-- start of INFORMATION SHOWN --

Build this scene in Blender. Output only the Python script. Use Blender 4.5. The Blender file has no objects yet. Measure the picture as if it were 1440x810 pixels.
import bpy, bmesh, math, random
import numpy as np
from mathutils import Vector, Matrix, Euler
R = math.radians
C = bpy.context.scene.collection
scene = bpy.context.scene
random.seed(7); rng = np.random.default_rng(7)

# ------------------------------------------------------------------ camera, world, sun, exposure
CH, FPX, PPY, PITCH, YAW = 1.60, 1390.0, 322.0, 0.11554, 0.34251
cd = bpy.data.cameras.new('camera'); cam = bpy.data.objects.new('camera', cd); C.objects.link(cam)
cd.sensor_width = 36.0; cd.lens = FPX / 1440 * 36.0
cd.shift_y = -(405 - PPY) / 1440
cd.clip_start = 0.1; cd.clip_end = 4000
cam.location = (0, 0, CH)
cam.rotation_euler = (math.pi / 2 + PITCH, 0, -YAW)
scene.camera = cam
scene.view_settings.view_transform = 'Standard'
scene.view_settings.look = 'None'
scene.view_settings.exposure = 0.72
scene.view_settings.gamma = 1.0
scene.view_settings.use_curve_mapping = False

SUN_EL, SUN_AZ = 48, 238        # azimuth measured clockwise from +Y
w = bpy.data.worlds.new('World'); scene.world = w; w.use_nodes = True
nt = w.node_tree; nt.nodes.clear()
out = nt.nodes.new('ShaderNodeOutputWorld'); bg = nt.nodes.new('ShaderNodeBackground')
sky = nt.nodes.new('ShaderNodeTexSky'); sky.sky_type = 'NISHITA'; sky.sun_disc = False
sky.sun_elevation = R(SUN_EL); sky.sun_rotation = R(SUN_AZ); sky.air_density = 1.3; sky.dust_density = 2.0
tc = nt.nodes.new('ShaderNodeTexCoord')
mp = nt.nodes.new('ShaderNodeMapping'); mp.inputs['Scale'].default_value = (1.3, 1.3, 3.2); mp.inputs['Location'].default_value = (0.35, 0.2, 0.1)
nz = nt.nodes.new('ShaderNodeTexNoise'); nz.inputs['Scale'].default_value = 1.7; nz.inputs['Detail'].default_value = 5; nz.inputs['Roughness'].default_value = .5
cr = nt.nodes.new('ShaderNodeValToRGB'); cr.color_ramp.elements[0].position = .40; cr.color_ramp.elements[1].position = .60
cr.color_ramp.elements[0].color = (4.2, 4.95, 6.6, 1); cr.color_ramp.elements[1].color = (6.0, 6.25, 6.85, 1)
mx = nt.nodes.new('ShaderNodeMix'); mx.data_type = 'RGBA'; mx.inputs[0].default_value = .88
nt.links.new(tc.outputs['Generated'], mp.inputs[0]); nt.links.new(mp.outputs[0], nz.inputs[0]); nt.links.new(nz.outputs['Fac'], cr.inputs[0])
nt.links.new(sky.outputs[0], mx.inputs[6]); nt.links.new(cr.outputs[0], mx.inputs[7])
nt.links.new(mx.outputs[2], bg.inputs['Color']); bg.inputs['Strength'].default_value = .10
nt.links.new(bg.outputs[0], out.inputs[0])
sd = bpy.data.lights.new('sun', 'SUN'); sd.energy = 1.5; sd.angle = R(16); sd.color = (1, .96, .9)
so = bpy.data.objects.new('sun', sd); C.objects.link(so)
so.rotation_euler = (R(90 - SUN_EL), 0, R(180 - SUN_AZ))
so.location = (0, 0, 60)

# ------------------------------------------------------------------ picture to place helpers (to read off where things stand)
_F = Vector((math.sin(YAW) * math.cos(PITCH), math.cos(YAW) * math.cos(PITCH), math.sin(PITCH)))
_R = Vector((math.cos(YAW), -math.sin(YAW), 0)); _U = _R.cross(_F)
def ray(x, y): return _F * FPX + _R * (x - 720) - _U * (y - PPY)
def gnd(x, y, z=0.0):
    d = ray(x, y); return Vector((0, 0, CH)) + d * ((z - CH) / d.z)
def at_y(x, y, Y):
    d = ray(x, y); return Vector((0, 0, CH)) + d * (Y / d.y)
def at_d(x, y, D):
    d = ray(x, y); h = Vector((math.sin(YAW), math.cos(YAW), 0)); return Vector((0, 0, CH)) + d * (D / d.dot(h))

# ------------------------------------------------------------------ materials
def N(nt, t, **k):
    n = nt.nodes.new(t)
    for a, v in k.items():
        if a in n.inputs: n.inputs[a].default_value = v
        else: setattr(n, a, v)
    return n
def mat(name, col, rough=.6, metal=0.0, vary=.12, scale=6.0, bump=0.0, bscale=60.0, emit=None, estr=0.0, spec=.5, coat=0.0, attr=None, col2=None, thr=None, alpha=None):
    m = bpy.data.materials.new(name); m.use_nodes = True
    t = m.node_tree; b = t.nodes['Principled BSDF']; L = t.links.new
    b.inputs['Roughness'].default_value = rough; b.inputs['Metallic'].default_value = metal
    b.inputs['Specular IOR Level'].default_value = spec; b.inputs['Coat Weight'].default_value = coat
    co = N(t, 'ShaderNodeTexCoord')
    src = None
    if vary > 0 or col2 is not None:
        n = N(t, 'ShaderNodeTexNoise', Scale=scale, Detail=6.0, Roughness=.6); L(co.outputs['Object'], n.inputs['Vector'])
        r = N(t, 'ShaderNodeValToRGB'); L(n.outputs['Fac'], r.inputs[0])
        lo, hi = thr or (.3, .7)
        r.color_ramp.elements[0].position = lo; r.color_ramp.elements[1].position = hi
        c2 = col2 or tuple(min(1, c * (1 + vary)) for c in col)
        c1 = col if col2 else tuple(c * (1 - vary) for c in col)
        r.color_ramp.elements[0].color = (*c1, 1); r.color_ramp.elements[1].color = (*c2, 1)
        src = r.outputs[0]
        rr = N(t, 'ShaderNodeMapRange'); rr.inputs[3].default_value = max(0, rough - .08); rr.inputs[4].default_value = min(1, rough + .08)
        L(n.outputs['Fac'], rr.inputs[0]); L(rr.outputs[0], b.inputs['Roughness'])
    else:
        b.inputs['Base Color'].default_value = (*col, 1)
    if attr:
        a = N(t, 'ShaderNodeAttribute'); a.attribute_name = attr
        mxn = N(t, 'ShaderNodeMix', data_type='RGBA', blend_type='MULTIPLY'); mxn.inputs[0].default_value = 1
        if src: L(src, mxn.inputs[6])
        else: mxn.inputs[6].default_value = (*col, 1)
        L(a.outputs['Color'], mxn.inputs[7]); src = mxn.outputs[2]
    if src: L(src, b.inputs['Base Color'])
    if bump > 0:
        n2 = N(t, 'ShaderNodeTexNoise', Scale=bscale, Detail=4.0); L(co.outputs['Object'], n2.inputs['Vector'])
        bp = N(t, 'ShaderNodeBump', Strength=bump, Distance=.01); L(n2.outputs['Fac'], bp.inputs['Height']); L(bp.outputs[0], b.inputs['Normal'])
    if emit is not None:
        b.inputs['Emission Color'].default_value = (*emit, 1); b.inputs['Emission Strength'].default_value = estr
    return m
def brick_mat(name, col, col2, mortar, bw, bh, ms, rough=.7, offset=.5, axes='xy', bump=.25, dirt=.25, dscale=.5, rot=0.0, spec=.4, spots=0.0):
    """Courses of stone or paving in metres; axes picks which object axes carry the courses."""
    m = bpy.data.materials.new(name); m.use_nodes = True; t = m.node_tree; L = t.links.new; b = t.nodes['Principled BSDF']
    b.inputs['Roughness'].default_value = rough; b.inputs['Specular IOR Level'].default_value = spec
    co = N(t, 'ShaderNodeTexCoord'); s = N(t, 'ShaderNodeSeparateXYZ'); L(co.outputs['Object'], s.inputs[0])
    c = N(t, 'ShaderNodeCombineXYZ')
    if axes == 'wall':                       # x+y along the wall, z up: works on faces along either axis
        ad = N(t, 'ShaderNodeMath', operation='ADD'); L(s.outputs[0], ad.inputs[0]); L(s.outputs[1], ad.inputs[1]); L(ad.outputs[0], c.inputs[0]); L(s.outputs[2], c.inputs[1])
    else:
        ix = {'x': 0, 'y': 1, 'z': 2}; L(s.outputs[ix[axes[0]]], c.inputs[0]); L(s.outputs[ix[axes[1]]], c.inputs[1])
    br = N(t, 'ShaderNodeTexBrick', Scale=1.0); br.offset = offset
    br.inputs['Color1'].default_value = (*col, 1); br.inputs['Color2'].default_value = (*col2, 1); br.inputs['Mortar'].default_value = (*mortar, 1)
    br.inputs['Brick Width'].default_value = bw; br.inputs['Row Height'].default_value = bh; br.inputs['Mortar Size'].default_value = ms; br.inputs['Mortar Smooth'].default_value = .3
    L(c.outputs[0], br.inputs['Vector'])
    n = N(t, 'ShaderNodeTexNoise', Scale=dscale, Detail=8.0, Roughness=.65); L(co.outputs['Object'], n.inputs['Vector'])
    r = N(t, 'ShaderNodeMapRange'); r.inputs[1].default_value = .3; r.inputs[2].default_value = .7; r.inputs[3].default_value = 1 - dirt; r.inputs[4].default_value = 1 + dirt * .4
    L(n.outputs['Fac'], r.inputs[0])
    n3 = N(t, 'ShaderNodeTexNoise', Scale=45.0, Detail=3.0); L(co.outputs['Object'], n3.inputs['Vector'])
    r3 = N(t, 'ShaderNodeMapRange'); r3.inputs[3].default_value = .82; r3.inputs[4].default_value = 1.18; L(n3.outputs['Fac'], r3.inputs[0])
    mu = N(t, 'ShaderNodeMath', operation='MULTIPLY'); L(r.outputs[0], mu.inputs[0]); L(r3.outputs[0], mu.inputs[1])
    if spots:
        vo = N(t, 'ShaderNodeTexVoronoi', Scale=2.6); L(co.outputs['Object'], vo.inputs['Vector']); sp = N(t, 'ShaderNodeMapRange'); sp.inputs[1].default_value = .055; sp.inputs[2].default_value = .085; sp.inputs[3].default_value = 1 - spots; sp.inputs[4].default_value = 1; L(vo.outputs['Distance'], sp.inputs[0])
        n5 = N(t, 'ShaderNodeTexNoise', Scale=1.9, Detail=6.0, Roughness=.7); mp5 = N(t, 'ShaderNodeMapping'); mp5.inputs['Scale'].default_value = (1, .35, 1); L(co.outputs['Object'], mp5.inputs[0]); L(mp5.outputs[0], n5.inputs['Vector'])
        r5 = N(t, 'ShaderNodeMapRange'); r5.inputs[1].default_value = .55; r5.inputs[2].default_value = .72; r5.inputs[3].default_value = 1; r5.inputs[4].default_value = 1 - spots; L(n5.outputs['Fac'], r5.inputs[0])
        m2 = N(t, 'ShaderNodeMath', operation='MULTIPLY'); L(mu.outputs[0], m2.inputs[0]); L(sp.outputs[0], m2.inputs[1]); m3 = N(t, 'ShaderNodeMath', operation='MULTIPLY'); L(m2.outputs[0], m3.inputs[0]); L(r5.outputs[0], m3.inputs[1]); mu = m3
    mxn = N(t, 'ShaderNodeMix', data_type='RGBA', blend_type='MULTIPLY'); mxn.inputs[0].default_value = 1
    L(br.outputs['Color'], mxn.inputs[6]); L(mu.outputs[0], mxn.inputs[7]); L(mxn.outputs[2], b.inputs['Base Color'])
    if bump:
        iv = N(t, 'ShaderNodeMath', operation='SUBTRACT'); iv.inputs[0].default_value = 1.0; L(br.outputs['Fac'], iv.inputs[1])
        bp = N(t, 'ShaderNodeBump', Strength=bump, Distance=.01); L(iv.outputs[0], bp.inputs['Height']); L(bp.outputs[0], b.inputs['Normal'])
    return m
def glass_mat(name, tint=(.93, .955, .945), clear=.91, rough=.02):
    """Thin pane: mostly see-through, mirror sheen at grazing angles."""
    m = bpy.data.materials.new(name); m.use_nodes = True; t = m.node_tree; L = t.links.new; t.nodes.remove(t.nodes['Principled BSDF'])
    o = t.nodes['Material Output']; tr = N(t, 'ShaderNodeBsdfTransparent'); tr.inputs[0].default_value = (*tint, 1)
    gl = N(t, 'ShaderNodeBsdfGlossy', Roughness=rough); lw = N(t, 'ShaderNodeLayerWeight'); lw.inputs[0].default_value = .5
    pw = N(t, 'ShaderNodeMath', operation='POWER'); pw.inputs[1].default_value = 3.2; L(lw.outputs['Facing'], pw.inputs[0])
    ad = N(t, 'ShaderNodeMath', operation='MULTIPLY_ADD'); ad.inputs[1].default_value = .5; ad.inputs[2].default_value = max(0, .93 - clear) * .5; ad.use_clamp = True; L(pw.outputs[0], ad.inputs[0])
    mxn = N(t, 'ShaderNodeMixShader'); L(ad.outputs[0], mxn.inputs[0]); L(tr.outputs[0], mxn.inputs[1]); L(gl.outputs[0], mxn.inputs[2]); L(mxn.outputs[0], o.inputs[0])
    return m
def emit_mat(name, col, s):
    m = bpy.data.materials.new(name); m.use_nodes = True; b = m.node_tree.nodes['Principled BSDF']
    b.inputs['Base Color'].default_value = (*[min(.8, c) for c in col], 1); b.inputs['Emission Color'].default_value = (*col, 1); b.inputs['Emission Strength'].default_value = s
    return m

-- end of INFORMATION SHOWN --

> _EXERCISE INSTRUCTIONS_
From the first line of the data above to the line holding "random.seed(7); rng = np.random.default_rng(7)", reproduce each line exactly; emit no other lines.

> _RESULT_
Build this scene in Blender. Output only the Python script. Use Blender 4.5. The Blender file has no objects yet. Measure the picture as if it were 1440x810 pixels.
import bpy, bmesh, math, random
import numpy as np
from mathutils import Vector, Matrix, Euler
R = math.radians
C = bpy.context.scene.collection
scene = bpy.context.scene
random.seed(7); rng = np.random.default_rng(7)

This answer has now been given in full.